È all’interno di questa epica minore, del quotidiano, che si contestualizza anche l’uso dei primi e primissimi piani, sempre molto intensi in questo film, intesi a manifestare la dimensione del sentimento. Gli sguardi nerissimi e profondi delle ragazze, specialmente quelli di Yolanda che tra le due manifesta un temperamento più emotivo, divengono allora una porta aperta sugli smarrimenti delle giovani anime, su quelle tempeste emozionali che sovente la recitazione antiteatrale e naturalissima omette di porre in rappresentazione, affidandosi all’obiettivo indagatore e mobile della Guerrero.
Da questa predilizione per l’ovale del volto, luogo filmico dove maggiormente si ritrova l’espressione degli aspetti psicologici ed emozionali, a discapito di quella per il corpo, possiamo intuire chiaramente l’atteggiamento de-carnalizzato, la qualità puramente eterea, del sentimento ritratto in questo film, che nulla concede all’amore fisico e materiale, se non una pudica scena di sfioramenti: tutto si concentra sulla sfera emotiva e spirituale.
Nel complesso spicca la bella qualità delle immagini, che poggia su cromatismi accesi, squillanti, su un senso luministico tipicamente latino, solare e quasi abbacinante, che la regista sposa con una visione leggermente blurred, sfumata e quasi fiabesca del suburbio metropolitano e che forse risente dell’influenza di certa estetica da videoclip musicale tipica della variante latina del genere hip-hop.
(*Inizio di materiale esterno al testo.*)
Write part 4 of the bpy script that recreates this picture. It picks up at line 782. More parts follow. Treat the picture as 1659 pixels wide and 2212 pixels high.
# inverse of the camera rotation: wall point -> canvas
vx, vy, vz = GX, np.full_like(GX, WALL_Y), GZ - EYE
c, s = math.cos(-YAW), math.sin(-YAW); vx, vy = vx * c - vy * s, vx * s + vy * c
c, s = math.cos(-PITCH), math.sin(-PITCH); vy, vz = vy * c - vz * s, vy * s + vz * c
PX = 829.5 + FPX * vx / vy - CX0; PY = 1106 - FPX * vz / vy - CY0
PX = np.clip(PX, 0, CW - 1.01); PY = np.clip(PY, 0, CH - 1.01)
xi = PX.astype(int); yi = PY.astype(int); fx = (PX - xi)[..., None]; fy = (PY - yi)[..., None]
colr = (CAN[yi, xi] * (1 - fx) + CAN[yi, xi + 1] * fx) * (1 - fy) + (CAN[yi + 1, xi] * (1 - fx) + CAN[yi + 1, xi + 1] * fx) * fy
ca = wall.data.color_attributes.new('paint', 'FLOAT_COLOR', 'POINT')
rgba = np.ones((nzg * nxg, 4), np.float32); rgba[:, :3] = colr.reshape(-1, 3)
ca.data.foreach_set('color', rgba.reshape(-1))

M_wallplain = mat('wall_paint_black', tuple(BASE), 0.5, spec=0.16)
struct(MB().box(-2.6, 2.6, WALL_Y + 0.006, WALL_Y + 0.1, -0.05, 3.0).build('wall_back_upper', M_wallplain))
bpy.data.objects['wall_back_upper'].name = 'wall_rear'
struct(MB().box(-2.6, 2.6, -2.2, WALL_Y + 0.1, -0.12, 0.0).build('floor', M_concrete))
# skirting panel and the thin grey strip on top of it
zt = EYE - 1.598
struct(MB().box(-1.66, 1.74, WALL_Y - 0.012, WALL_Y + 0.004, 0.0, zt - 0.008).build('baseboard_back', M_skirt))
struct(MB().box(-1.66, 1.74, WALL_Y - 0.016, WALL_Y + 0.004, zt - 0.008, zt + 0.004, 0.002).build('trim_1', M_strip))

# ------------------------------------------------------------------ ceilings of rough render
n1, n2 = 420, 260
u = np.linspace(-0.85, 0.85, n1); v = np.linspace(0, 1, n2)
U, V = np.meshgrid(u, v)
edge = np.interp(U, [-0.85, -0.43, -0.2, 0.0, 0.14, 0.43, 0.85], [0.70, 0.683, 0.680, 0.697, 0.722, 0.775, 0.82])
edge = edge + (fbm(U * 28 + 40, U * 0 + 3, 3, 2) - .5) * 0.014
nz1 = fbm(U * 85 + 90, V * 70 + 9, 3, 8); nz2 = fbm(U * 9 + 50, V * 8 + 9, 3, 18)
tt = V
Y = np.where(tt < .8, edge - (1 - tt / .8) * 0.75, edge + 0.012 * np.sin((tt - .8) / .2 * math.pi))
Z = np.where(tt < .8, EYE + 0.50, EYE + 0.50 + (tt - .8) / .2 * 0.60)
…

Un film estremante piacevole, che mi sento di sconsigliare agli amanti del cinema d’azione o ai fan delle trame particolarmente complesse, ma che sarà certamente in grado di emozionare in maniera discreta ed evocativa. Mosquita y Mari si rivolge ad un pubblico vasto ed eterogeneo, etero e non, che sia in grado di cogliere la delicatezza formale con cui il sentimento è rappresentato in questo lavoro tutto al femminile.